Tuesday, 1 July 2008

"Lego" Garden Bunker Set

Forget "Lego" Indiana Jones! The Crystal Skull wasn't great anyway. Treat your kids to a Garden Bunker boxset instead, complete with Nazi tunnel, Dave and CY88 figurines, Bob the Boulder, and that all important light stick (Digger not included).

Credit to Mr_Fibuli @

Forward Planning

There's couple of reasons why I've not been excavating any further at the moment.

Firstly, the fact I've got a full time job and family tends to occupy a large proportion of the daylight hours.

Secondly Dave, who's been assisting me to date, has been off on holidays again.

Thirdly, I have had to seek advice from the authorities regarding any further works, from a planning point of view. Many people have said I should just crack on and not get them involved, but I'm afraid that I can't risk getting into any legal difficulties with my property over this. I don't live in the middle of nowhere unfortunately. In any event, I don't foresee that there will ultimately be any problems, just a slight delay.

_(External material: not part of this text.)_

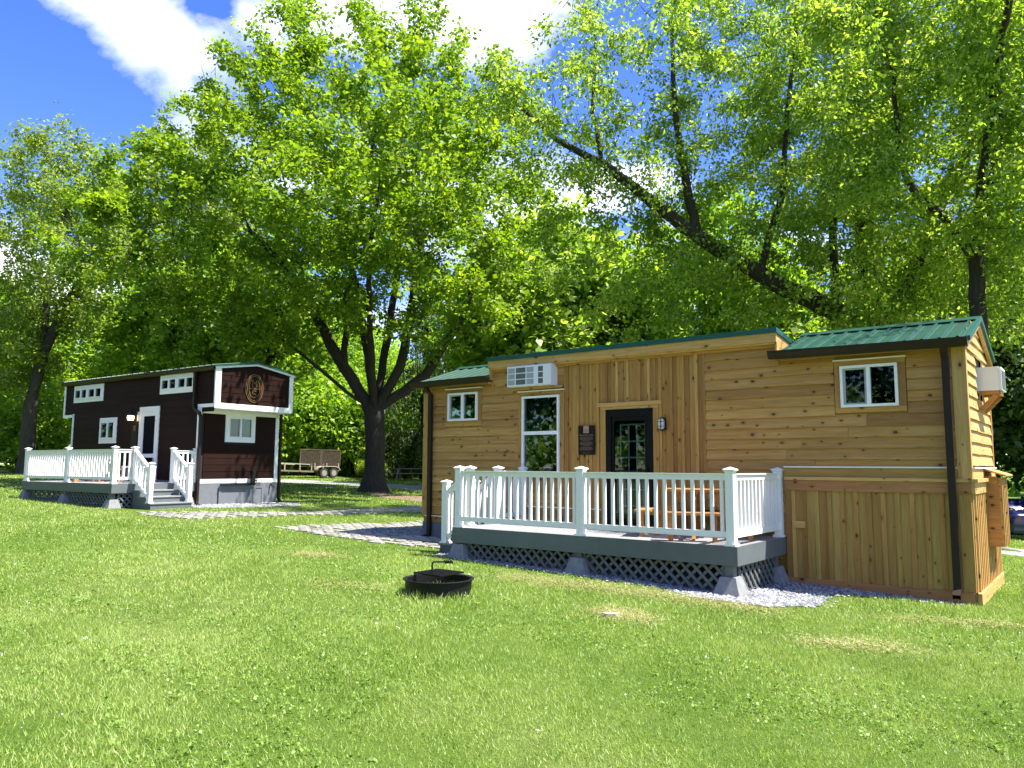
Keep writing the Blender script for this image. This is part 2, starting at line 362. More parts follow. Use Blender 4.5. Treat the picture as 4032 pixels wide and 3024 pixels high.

Lastly, but perhaps most interestingly, the increased exposure of the story, by way of the TV news article locally, and this blog (which has now attracted over half a million hits in a fortnight or so) has led various people to get in touch with me, including several historians and other people who, either personally, or through family and friends, have information about the tunnel and the site itself.

I've already met with some of these people, but have other meetings planned for the next few days. Some of the information that is filtering through is very exciting indeed, and hopefully once I've starting sorting it into some sense and order, I'll be able to share.